A few days ago, I suggested that Martin's public inquiry into the Quebec ad contracts was an effort in PR, not about rooting out the criminal masterminds. I no longer think this.



Martin put on quite a show Sunday, sitting in on Cross-Country Checkup. He convinced me. He convinced me that he's actually angry, he doesn't know precisely which heads need rolling, and the AG report didn't give him enough information to figure it out. He wants the inquiry because he wants the results. I think he believes that at the bottom of the whole trouble is going to be a person or people who acted illegally in order to enrich the Liberal Party, and he's pissed he's going to have to wear this black eye for a while.



I think that Paul Martin, finance minister, didn't like the way then-Prime Minister Chretien ran the show, and silently vowed then that when he was PM, things would be cleaner, more open, more transparent. Thus a public inquiry, before the opposition had time to call for one. Thus an appearance on a call-in show, something I cannot once recall Chretien doing.



Whatever I think of the Bermudan's politics, I'm impressed enough by his desire to do things openly, if in fact that's what I'm seeing.
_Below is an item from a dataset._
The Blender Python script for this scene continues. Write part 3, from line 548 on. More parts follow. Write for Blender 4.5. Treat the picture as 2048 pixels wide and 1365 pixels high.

A side note to Cross-Country Checkup callers: this scandal is not the same as the gun registry. A government has a right to set priorities and execute them. No one is saying that it was criminal to spend money on advertising in Quebec, that trying to convince Quebecers through advertising that Canada's a nice country to live in. Neither was the gun registry, however disliked and however expensive, criminally executed. Do not confuse what you thought of the project itself, and the political question of "is this a good way to spend our money?", with the inquiry's question, and I think the Prime Minister's question: "Was money stolen from this project and given to the Liberal Party? Who is responsible for that?"